-- start --

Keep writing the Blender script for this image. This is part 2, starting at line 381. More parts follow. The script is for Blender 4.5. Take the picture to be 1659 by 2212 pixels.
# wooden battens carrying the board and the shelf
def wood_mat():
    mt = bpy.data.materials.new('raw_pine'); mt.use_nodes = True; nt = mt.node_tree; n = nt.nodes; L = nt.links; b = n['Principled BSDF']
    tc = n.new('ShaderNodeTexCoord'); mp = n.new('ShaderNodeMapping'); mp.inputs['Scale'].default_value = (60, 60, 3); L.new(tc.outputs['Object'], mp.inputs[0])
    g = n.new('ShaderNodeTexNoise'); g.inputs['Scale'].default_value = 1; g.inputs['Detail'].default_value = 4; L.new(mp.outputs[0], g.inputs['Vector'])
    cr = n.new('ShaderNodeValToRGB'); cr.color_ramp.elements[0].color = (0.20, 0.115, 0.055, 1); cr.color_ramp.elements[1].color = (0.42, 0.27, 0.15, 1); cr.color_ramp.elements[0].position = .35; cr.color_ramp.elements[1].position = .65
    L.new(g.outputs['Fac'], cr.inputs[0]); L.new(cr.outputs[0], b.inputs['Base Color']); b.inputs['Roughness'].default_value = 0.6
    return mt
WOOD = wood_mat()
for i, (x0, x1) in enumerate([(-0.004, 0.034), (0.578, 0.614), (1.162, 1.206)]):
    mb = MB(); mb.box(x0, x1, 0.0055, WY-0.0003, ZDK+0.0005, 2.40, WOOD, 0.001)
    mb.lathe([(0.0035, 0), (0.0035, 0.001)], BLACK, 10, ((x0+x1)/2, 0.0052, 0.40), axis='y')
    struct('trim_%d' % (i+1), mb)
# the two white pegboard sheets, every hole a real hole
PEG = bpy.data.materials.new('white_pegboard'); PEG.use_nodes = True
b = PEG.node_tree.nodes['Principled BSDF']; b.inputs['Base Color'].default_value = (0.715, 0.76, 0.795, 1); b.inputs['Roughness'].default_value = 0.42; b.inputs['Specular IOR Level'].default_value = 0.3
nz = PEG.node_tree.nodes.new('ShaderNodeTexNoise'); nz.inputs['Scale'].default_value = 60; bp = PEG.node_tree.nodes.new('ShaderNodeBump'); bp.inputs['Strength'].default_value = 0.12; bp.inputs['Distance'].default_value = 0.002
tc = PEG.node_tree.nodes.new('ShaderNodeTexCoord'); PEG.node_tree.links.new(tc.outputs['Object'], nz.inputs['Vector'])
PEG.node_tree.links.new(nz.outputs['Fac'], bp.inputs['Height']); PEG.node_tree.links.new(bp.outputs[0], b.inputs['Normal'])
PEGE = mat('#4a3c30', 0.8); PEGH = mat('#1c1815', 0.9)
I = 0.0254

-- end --

Task instructions ->
Each line above must be printed exactly as it appears.

Written response ->
Keep writing the Blender script for this image. This is part 2, starting at line 381. More parts follow. The script is for Blender 4.5. Take the picture to be 1659 by 2212 pixels.
# wooden battens carrying the board and the shelf
def wood_mat():
    mt = bpy.data.materials.new('raw_pine'); mt.use_nodes = True; nt = mt.node_tree; n = nt.nodes; L = nt.links; b = n['Principled BSDF']
    tc = n.new('ShaderNodeTexCoord'); mp = n.new('ShaderNodeMapping'); mp.inputs['Scale'].default_value = (60, 60, 3); L.new(tc.outputs['Object'], mp.inputs[0])
    g = n.new('ShaderNodeTexNoise'); g.inputs['Scale'].default_value = 1; g.inputs['Detail'].default_value = 4; L.new(mp.outputs[0], g.inputs['Vector'])
    cr = n.new('ShaderNodeValToRGB'); cr.color_ramp.elements[0].color = (0.20, 0.115, 0.055, 1); cr.color_ramp.elements[1].color = (0.42, 0.27, 0.15, 1); cr.color_ramp.elements[0].position = .35; cr.color_ramp.elements[1].position = .65
    L.new(g.outputs['Fac'], cr.inputs[0]); L.new(cr.outputs[0], b.inputs['Base Color']); b.inputs['Roughness'].default_value = 0.6
    return mt
WOOD = wood_mat()
for i, (x0, x1) in enumerate([(-0.004, 0.034), (0.578, 0.614), (1.162, 1.206)]):
    mb = MB(); mb.box(x0, x1, 0.0055, WY-0.0003, ZDK+0.0005, 2.40, WOOD, 0.001)
    mb.lathe([(0.0035, 0), (0.0035, 0.001)], BLACK, 10, ((x0+x1)/2, 0.0052, 0.40), axis='y')
    struct('trim_%d' % (i+1), mb)
# the two white pegboard sheets, every hole a real hole
PEG = bpy.data.materials.new('white_pegboard'); PEG.use_nodes = True
b = PEG.node_tree.nodes['Principled BSDF']; b.inputs['Base Color'].default_value = (0.715, 0.76, 0.795, 1); b.inputs['Roughness'].default_value = 0.42; b.inputs['Specular IOR Level'].default_value = 0.3
nz = PEG.node_tree.nodes.new('ShaderNodeTexNoise'); nz.inputs['Scale'].default_value = 60; bp = PEG.node_tree.nodes.new('ShaderNodeBump'); bp.inputs['Strength'].default_value = 0.12; bp.inputs['Distance'].default_value = 0.002
tc = PEG.node_tree.nodes.new('ShaderNodeTexCoord'); PEG.node_tree.links.new(tc.outputs['Object'], nz.inputs['Vector'])
PEG.node_tree.links.new(nz.outputs['Fac'], bp.inputs['Height']); PEG.node_tree.links.new(bp.outputs[0], b.inputs['Normal'])
PEGE = mat('#4a3c30', 0.8); PEGH = mat('#1c1815', 0.9)
I = 0.0254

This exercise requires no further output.